Luca Carboni si racconta tra passato e presente. Il cantautore ripercorre alcune tappe della sua carriera in una intervista rilasciata a ‘OFF’
Luca Carboni si racconta: “Sono un viaggiatore alla ricerca di risposte. Quella volta a Berlino…”. Il cantautore si racconta tra passato e presente ripercorrendo alcune tappe della sua carriera in una intervista rilasciata ai microfoni del collega Marco Lomonaco per ‘OFF’, l’inserto de ‘Il Giornale’.
Luca, concorda con chi dice che non ha mai sbagliato un disco in carriera?
«Dipende, il concetto di “sbagliare un disco” è molto relativo. In un periodo così lungo come quello della mia carriera ho venduto di più e di meno, i dischi del resto rappresentano anche le fasi della vita di un artista. Ma per me non sbagliare un disco ha sempre significato fare ciò che si sente dentro, senza compromessi, rimanendo fedeli a se stessi pur sperimentando. Dopodiché, il segreto della longevità artistica è anche l’emozionarsi sempre per quello che si fa. Sono 35 anni che faccio questo e all’uscita di ogni disco mi emoziono come fosse la prima volta».
Chi è Luca Carboni oggi?
«Un viaggiatore alla ricerca di risposte e che ha sempre la stessa voglia di raccontare il viaggio».
Qual è stato il momento in cui ha capito che avrebbe realizzato il sogno musicale?
«Sicuramente quando ho avuto l’opportunità, intorno ai 18 anni, di diventare autore degli Stadio. Diventare cantautore invece è stato un passo naturale, anche se inaspettato, compiuto grazie a Lucio Dalla che, facendomi ascoltare la mia voce, mi ha fatto capire che potevo cantare ciò che scrivevo».
Ci racconti invece della sua carriera artistica parallela.

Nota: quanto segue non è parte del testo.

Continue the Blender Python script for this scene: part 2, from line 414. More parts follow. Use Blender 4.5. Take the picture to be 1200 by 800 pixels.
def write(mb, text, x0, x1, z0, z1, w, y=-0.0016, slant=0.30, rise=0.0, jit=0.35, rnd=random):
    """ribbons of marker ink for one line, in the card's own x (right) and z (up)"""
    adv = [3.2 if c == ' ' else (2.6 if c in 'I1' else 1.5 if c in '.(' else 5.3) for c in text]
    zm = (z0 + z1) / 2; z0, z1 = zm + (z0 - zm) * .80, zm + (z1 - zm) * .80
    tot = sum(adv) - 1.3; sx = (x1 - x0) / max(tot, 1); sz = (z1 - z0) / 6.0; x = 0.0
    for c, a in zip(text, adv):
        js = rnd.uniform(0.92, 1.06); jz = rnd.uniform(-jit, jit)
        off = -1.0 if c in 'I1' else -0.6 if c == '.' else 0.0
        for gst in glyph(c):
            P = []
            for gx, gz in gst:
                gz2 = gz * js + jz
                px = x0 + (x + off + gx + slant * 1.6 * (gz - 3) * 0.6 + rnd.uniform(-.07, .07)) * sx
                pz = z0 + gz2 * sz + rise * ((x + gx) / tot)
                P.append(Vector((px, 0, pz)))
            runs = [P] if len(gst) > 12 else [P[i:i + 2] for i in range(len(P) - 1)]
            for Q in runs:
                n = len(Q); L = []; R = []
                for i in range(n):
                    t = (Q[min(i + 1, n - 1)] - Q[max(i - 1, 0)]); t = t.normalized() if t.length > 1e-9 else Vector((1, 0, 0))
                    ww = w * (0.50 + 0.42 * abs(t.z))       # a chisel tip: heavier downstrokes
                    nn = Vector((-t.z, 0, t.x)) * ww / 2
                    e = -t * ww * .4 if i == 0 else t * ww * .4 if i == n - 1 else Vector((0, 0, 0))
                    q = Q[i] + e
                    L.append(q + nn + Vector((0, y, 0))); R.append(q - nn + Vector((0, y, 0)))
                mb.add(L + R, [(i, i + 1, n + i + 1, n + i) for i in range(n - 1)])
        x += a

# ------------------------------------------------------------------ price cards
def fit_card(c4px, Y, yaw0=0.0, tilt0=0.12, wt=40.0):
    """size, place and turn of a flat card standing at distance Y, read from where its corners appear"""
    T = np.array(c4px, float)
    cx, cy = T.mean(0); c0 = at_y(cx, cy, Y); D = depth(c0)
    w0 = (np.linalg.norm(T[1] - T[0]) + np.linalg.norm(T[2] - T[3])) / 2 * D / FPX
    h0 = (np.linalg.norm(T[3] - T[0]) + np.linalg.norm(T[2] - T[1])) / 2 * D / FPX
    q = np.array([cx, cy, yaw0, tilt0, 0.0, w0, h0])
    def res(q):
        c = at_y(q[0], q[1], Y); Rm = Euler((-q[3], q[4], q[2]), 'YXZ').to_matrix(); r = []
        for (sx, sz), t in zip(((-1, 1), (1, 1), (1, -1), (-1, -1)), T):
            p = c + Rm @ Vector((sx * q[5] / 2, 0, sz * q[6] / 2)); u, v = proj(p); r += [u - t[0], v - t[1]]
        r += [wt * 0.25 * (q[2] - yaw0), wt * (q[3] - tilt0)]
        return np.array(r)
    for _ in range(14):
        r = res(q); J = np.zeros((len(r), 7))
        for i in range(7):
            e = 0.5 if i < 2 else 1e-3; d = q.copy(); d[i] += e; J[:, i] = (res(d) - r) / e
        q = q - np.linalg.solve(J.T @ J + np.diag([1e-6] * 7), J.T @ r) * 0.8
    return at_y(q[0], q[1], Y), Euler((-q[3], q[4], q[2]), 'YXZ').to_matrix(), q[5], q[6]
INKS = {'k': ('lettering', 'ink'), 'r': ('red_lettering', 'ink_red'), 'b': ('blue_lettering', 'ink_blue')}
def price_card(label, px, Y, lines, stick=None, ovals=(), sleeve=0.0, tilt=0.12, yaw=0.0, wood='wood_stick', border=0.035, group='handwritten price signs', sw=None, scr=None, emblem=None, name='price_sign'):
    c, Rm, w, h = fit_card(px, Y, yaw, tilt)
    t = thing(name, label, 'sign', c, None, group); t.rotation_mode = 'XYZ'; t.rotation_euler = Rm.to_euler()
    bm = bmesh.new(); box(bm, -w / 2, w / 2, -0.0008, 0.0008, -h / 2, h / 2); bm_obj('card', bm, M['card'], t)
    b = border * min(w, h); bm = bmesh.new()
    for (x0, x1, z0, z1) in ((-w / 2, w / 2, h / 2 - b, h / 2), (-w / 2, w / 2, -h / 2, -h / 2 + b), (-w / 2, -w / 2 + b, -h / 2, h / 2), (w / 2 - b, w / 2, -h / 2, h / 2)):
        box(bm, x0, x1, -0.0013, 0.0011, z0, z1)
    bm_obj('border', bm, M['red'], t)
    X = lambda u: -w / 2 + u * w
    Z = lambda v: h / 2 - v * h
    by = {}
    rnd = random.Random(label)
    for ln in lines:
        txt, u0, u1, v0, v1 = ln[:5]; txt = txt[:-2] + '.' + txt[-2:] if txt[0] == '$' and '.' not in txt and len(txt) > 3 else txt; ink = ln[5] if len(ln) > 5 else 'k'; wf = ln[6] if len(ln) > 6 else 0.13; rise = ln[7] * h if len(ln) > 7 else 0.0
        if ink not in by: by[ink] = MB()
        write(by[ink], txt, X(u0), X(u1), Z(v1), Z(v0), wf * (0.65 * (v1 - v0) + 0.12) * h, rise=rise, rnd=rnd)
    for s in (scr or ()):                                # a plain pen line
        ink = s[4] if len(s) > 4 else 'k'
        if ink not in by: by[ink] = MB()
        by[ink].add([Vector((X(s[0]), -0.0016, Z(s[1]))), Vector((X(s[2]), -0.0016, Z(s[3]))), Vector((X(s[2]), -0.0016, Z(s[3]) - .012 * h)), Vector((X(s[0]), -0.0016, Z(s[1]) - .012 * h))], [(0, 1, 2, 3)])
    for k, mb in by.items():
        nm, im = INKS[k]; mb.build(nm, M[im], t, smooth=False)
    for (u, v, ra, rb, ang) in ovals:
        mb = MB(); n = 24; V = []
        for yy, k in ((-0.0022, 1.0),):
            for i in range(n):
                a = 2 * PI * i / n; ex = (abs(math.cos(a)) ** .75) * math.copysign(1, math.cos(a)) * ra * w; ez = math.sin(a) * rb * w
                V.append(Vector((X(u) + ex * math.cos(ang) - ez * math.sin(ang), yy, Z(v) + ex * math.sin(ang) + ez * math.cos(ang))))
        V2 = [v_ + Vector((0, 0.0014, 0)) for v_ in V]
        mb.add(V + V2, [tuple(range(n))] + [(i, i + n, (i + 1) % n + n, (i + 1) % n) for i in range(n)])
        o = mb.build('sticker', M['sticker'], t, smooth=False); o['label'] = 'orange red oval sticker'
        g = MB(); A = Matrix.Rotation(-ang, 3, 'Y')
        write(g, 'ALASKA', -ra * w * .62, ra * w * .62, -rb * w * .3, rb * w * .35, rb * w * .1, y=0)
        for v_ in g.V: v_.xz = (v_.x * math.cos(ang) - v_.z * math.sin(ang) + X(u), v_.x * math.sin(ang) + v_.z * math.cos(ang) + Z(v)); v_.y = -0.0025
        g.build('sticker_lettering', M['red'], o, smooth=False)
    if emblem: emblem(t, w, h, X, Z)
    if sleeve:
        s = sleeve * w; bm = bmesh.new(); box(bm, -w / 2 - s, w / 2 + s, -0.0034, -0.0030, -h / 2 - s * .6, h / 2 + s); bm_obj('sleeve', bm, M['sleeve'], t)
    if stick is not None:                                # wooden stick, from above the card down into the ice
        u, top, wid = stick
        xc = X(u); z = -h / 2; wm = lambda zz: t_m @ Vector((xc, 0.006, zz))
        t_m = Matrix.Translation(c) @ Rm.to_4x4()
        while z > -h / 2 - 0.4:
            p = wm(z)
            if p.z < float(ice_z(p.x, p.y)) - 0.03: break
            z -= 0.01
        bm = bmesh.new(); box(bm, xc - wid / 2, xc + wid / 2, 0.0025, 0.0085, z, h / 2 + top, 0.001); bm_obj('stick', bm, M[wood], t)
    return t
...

«Vivo quotidianamente la passione per l’arte, approfondendo le mie visioni attraverso disegno e pittura. Nel 1987-88, periodo del mio terzo disco, è infatti improvvisamente esploso in me questo interesse per l’immagine, venendo poi a coltivarlo sempre di più. Quest’anno, visto che ho disegnato la copertina di Sputnik, ho anche avuto la possibilità di esporre al Lucca Comics una quarantina di miei lavori selezionati tra trent’anni di disegni e dipinti. Mi sono divertito e non escludo di poter fare qualcosa d’altro in futuro».

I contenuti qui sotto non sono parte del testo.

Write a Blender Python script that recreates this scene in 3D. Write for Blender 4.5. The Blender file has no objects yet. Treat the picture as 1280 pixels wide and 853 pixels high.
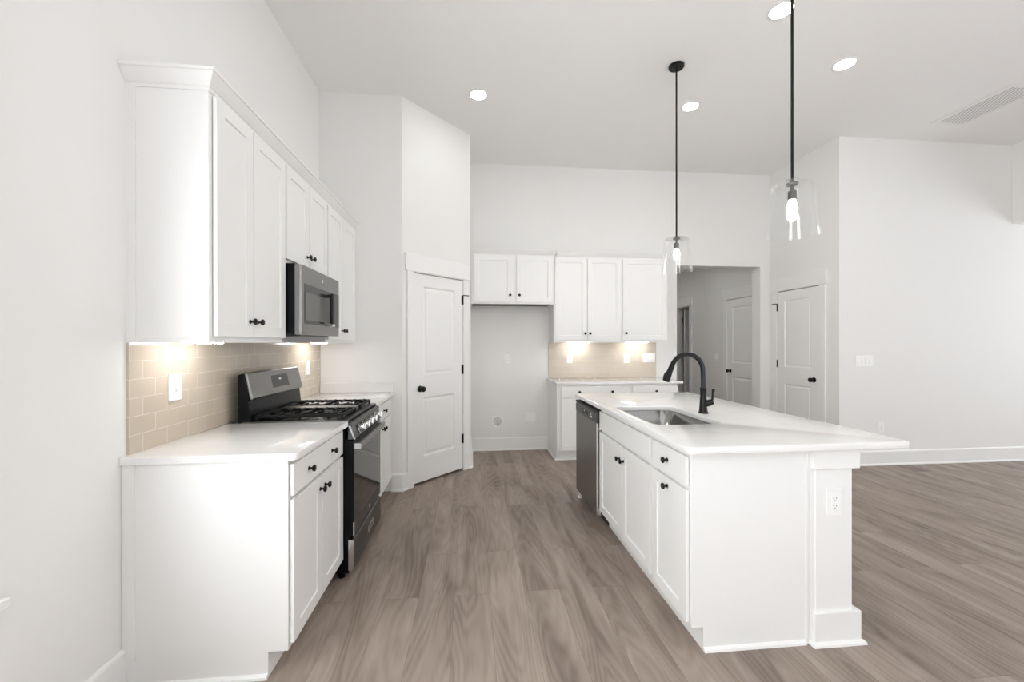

Ci racconti un episodio OFF della sua carriera.
«Poco prima dell’uscita italiana del mio primo disco, visto che non mi ero mai esibito dal vivo con i nuovi brani, Lucio mi ha invitato ad aprire insieme agli Stadio i concerti del suo tour tedesco. Un giorno avremmo dovuto suonare al di là del Muro, nella Berlino Est. Ricordo di essere rimasto molto colpito dal vedere ragazzi dell’allora blocco sovietico che si scambiavano dischi e gadget americani in gran fermento. Pensa solo che io portavo delle All Star ai piedi e alcuni ragazzi, appena le videro, mi offrirono baratti di ogni genere. Ecco, quel giorno forse ho intravisto l’insostenibile leggerezza dell’essere di cui parlava Milan Kundera».
Se potesse scegliere un momento sul palco da rivivere, quale sarebbe?

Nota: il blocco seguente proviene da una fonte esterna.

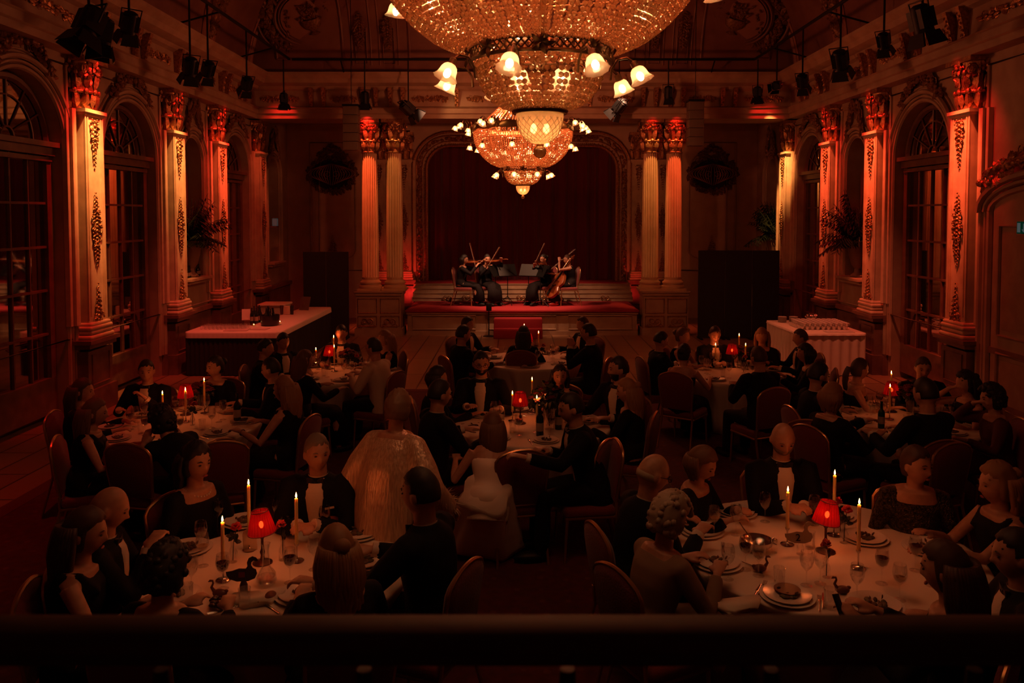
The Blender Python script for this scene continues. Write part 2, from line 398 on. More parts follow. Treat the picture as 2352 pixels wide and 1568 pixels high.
def arch(yc, r, zs, z0, n=14):
    return [(yc-r, z0)]+[(yc-r*cos(pi*i/n), zs+r*sin(pi*i/n)) for i in range(n+1)]+[(yc+r, z0)]
BAYS = [  # centre y, half width, spring z, bottom z, kind
    (10.35, .92, 3.85, .12, 'door'), (13.25, .90, 3.85, .12, 'door'), (15.77, .46, 3.95, 1.62, 'niche'), (18.2, .85, 3.85, .12, 'door'), (20.95, .42, 3.95, 1.62, 'niche')]
def side_wall(side):
    X = WL if side < 0 else WR; out = side*.35
    mb = MB(); y = YN
    bays = BAYS if side < 0 else [b for b in BAYS if b[0] > 11] 
    zt = 6.2
    for yc, r, zs, z0, k in bays:
        # pier up to the bay, then the two halves of the arched opening
        if yc-r-.3 > y: mb.box((X+out/2, (y+yc-r-.3)/2, zt/2), (abs(out), yc-r-.3-y, zt))
        ya, yb = yc-r-.3, yc+r+.3
        n = 12
        left = [(ya, 0), (yc-r, 0 if k == 'door' else z0)]
        # left half
        L = [(ya, z0 if k == 'niche' else 0), (yc-r, z0 if k == 'niche' else 0)]+[(yc-r*cos(pi/2*i/n), zs+r*sin(pi/2*i/n)) for i in range(n+1)]+[(yc, zt), (ya, zt)]
        Rr = [(2*yc-a, b) for a, b in L][::-1]
        mb.prism(L, X, X+out, 'x'); mb.prism(Rr, X, X+out, 'x')
        if k == 'niche': mb.box((X+out/2, yc, z0/2), (abs(out), yb-ya, z0))
        y = yb
    mb.box((X+out/2, (y+YB)/2, zt/2), (abs(out), YB-y, zt))
    mb.box((X+out+side*.05, (YN+YB)/2, 3.1), (.1, YB-YN+1, 6.2))
    struct(mb, 'wall_left' if side < 0 else 'wall_right', wallm)
    # marbled plinth and dado of the wall: runs between the doors
    mb = MB(); segs = []; y = YN
    for yc, r, zs, z0, k in bays:
        if k == 'door': segs.append((y, yc-r-.12)); y = yc+r+.12
    segs.append((y, YB))
    for a, b in segs:
        mb.box((X-side*.05, (a+b)/2, .17), (.10, b-a, .34)); mb.box((X-side*.035, (a+b)/2, .36), (.07, b-a, .05))
        mb.box((X-side*.02, (a+b)/2, .66), (.04, b-a, .56)); mb.box((X-side*.05, (a+b)/2, 1.02), (.10, b-a, .09))
    struct(mb, 'baseboard_left' if side < 0 else 'baseboard_right', dadom)
side_wall(-1); side_wall(1)
mb = MB(); mb.box((XC, YN-.1, 4.3), (WR-WL+1, .2, 8.8)); struct(mb, 'wall_near', wallm)

# ---- mirrored arched doors
def mirror_door(side, yc, r, zs, n, leaves=2):
    X = (WL if side < 0 else WR)+side*.20; X2 = X-side*.012
    root = empty('door_%d' % n, (X, yc, 0)); root['kind'] = 'structure'
    def P(mb, nm, m, sm=False): o = mb.build(nm, m, root, smooth=sm, loc=(-X, -yc, 0)); return o
    mb = MB(); ri = r-.02
    mb.prism(arch(yc, ri, zs, .12), X, X+side*.03, 'x'); P(mb, 'mirror_pane', mirrorm)
    mb = MB()
    # outer frame and mid stile, transom ledge, bottom rail
    for d in (-1, 1): mb.box((X2, yc+d*(ri-.06), zs/2+.06), (.09, .13, zs-.1))
    pts = [(X2, yc-(ri-.05)*cos(pi*i/20), zs+(ri-.05)*sin(pi*i/20)) for i in range(21)]; mb.tube(pts, .055, 6)
    mb.box((X2, yc, .36), (.10, 2*ri-.1, .5)); 
    P(mb, 'door_frame', joinery)
    mb = MB()
    mb.box((X2-side*.06, yc, zs+.02), (.22, 2*r, .07)); mb.box((X2-side*.03, yc, zs-.07), (.15, 2*r-.06, .12)); mb.box((X2-side*.02, yc, zs-.18), (.10, 2*r-.1, .06))
    P(mb, 'transom', joinery)
    mb = MB()
    m3 = 2 if r < .88 else 3
    for k in range(1, m3+1):
        yy = yc-ri+.12+(2*ri-.24)*k/(m3+1); mb.box((X2, yy, (zs+.5)/2), (.035, .028, zs-.7))
    for k in range(1, 5): mb.box((X2, yc, .62+(zs-.8)*k/5), (.04, 2*ri-.1, .032))
    # fanlight bars
    for a in (30, 60, 90, 120, 150):
        t = math.radians(a); mb.tube([(X2, yc+.12*cos(t), zs+.08+.12*sin(t)), (X2, yc+(ri-.06)*cos(t), zs+.05+(ri-.1)*sin(t))], .014, 5)
    mb.tube([(X2, yc+.14*cos(pi*i/8), zs+.06+.14*sin(pi*i/8)) for i in range(9)], .018, 5)
    mb.tube([(X2, yc+.62*ri*cos(pi*i/14), zs+.05+.62*ri*sin(pi*i/14)) for i in range(15)], .013, 5)
    P(mb, 'glazing_bars', joinery)
    mb = MB(); mb.tube([(X2-side*.05, yc+.04, 1.1), (X2-side*.09, yc+.04, 1.12), (X2-side*.09, yc+.14, 1.12)], .011, 6)
    P(mb, 'handle', brassm, True)
    return root
dn = 1
for side in (-1, 1):
    for yc, r, zs, z0, k in BAYS:
        if k == 'door' and not (side > 0 and yc < 11): mirror_door(side, yc, r, zs, dn); dn += 1
# panelled service door in the near right bay, with segmental head
def panel_door(n):
    X = WR-.02; yc = 10.0; root = empty('door_%d' % n, (X, yc, 0)); root['kind'] = 'structure'
    mb = MB(); poly = [(yc-1.05, .02)]+[(yc-1.05*cos(pi*i/12), 2.95+.32*sin(pi*i/12)) for i in range(13)]+[(yc+1.05, .02)]
    mb.prism(poly, X, X-.07, 'x'); mb.build('door_leaf', wallm, root, False, loc=(-X, -yc, 0))
    for za, zb in ((.25, 1.0), (1.25, 2.75)):
        for d in (-1, 1):
            mb = MB(); y0, y1 = yc+d*.52-.36, yc+d*.52+.36
            mb.tube([(X-.08, y0, za), (X-.08, y1, za), (X-.08, y1, zb), (X-.08, y0, zb)], .03, 6, closed=True)
            mb.box((X-.075, yc+d*.52, (za+zb)/2), (.012, .58, zb-za-.16)); mb.build('panel', panelm, root, False, loc=(-X, -yc, 0))
    mb = MB()
    for k, (o_, rr) in enumerate(((1.14, .05), (1.24, .035), (1.34, .05))):
        mb.tube([(X-.06, yc-o_, .1), (X-.06, yc-o_, 2.95)]+[(X-.06-.03*k, yc-o_*cos(pi*i/14), 2.95+(.32+.09*k)*sin(pi*i/14)) for i in range(15)]+[(X-.06, yc+o_, 2.95), (X-.06, yc+o_, .1)], rr, 6)
    mb.build('surround', wallm, root, True, loc=(-X, -yc, 0))
    mb = garland([(-1.2, 0, -.1), (-.6, 0, .12), (0, -.05, .32), (.6, 0, .12), (1.2, 0, -.1)], 36, 5, .16)
    mb.build('carved_crest', giltm, root, True, loc=(-.12, 0, 3.45), rot=(0, 0, -pi/2))
    return root
panel_door(dn); dn += 1

# ---- archivolts: moulded arches and side strips on the wall, one trim for each bay
tn = 1
def archivolt(side, yc, r, zs, z0):
    global tn
    X = (WL if side < 0 else WR)-side*.01; mb = MB()
    for k, (dr, rr, dx) in enumerate(((.035, .035, .0), (.10, .022, .02), (.17, .038, .035), (.26, .02, 0))):
        rad = r+dr; pts = [(X-side*dx, yc-rad, max(z0, .38))]+[(X-side*dx, yc-rad*cos(pi*i/28), zs+rad*sin(pi*i/28)) for i in range(29)]+[(X-side*dx, yc+rad, max(z0, .38))]
        mb.tube(pts, rr, 6)
    o = struct(mb, 'trim_%d' % tn, wallm, smooth=True); tn += 1
    return o
for side in (-1, 1):
    for yc, r, zs, z0, k in BAYS:
        if side > 0 and yc < 11: continue
        archivolt(side, yc, r if k == 'door' else r+.02, zs, z0)
# square panel frames around the arches
for side in (-1, 1):
    X = (WL if side < 0 else WR)-side*.015; mb = MB()
    for i in range(len(PIL_Y)-1):
        a, b = PIL_Y[i]+.38, PIL_Y[i+1]-.38
        mb.tube([(X, a, 1.12), (X, b, 1.12), (X, b, 5.02), (X, a, 5.02)], .028, 6, closed=True)
    struct(mb, 'trim_%d' % tn, wallm, smooth=True); tn += 1

# ================================================================== pilasters
PED = 1.1
def make_pilaster():
    """built facing -y at the origin, wall plane at y=0"""
    t = empty('pilaster')
    class MB(globals()['MB']):
        def build(s, *a, **k): s.v = [(x, min(y, -.001), z) for x, y, z in s.v]; return super().build(*a, **k)
    mb = MB()
    mb.box((0, -.10, .18), (.78, .34, .36)); mb.box((0, -.08, .62), (.68, .28, .6)); mb.box((0, -.10, 1.0), (.76, .34, .07)); mb.box((0, -.12, 1.06), (.84, .38, .06))
    mb.tube([(-.24, -.225, .42), (.24, -.225, .42), (.24, -.225, .86), (-.24, -.225, .86)], .014, 5, closed=True)
    mb.build('pedestal', dadom, t, False)
    mb = MB()
    for z, ww in ((1.12, .66), (1.19, .60), (1.25, .62), (1.30, .56)): mb.lbox((0, -.10, z), (ww, .30*ww/.56, .065), .028)
    mb.build('base_moulding', pilm, t, True)
    mb = MB(); mb.box((0, -.08, 2.86), (.50, .22, 3.06))
    for x in (-.18, .18): mb.box((x, -.198, 2.86), (.025, .02, 2.9))
    for x in (-.235, .235): mb.box((x, -.195, 2.86), (.03, .02, 3.0))
    mb.box((0, -.10, 4.40), (.60, .28, .05)); mb.box((0, -.09, 4.36), (.55, .25, .05))
    for x in (-.36, .36): mb.box((x, -.05, 2.86), (.10, .12, 3.1))
    for x in (-.46, .46): mb.box((x, -.03, 2.86), (.06, .08, 3.1))
    mb.build('shaft', pilm, t, False)
    mb = MB(); capital(mb, .22, .78, TR((0, -.02, 4.40), (0, 0, 0), (1.0, .72, 1)))
    for k in range(14):
        rg = random.Random(k); leaf(mb, (rg.uniform(-.14, .14), -.2, 4.9+rg.uniform(-.1, .3)), .12, rg.uniform(0, 6.3))
    mb.build('capital', giltm, t, True)
    for z, h, w_, s, pf in ((4.30, .72, .34, 1, lambda q: (1-q)**.9*min(1, 6*q+.3)), (3.25, 1.12, .30, 2, lambda q: sin(pi*min(1, q*1.02))**.9), (1.92, .60, .32, 3, lambda q: q**1.3+.12)):
        o = drop_ornament(h, w_, s, pf).build('carved_drop', giltm, t, True); o.location = (0, -.2, z)
    return t
def place(tree, proto, used, loc, rz, label, cat, group=None):
    o = proto if not used[0] else copy_tree(proto, None, tree); used[0] = True
    o.location = loc; o.rotation_euler = (0, 0, rz); tag(o, label, cat, group); return o
def tree_of():
    t = {}
    for c in bpy.data.objects:
        if c.parent: t.setdefault(c.parent.name, []).append(c)
    return t
pp = make_pilaster(); used = [False]; tr = tree_of()
LN = ['painted pilaster at the edge of view beside the mirrored door, wall with the bar', 'amber lit pilaster with red capital between the two large mirrored doors', 'amber pilaster between mirrored door and plant niche behind the bar table', 'pink-red lit pilaster past the plant niche, above the dark bar', 'dim orange pilaster at the room corner before the black screen']
RN = ['dim pilaster beside the panelled door on the exit-sign side', 'tall red-orange pilaster beside the large mirrored door opposite the bar', 'red-orange pilaster between urn niche and mirrored door, above the cup table', 'orange-red pilaster between the urn niche and the dim mirrored door', 'bright orange strip of pilaster at the corner by the wide black screen']
for i, y in enumerate(PIL_Y):
    place(tr, pp, used, (WL, y, 0), pi/2, LN[i], 'pilaster', 'gilded pilasters along the side walls')
    place(tr, pp, used, (WR, y, 0), -pi/2, RN[i], 'pilaster', 'gilded pilasters along the side walls')

# ================================================================== entablature with brackets
def entab(path_side):
    """profile (distance out, z) of the entablature"""
    return [(0, 5.17), (.26, 5.17), (.26, 5.27), (.30, 5.29), (.30, 5.40), (.34, 5.42), (.22, 5.46), (.22, 5.82), (.30, 5.86), (.34, 5.92), (.52, 5.97), (.56, 6.06), (.64, 6.14), (.64, 6.2), (0, 6.2)]
prof = entab(0)
for side in (-1, 1):
    X = WL if side < 0 else WR
    mb = MB(); R0 = [(X-side*a, YN, z) for a, z in prof]; R1 = [(X-side*a, 19.4, z) for a, z in prof]
    mb.loft([R0, R1]); struct(mb, 'trim_%d' % tn, wallm); tn += 1
# far beam resting on the columns
YF = 18.95
mb = MB(); pf = [(YF+.26-a, z) for a, z in prof[:-1]]+[(YF+1.0, 6.2), (YF+1.0, 5.17)]
mb.loft([[(WL-.1, a, z) for a, z in pf], [(WR+.1, a, z) for a, z in pf]]); struct(mb, 'trim_%d' % tn, wallm); tn += 1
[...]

«Vorrei citarne due. Il primo è quello in cui ho condiviso il palco con Jovanotti nel tour del ‘92: con lui e i musicisti ho rivissuto l’emozione della band giovanile. A volte infatti sul palco come cantautore mi sento quasi orfano della band di amici con i quali dividere il peso del palco: in quell’occasione ho rivissuto quelle sensazioni. Un altro momento che senza dubbio rivivrei è il concerto di esordio nella mia parrocchia con la prima band. Avevo 14 anni ed era il 1978. Indimenticabile».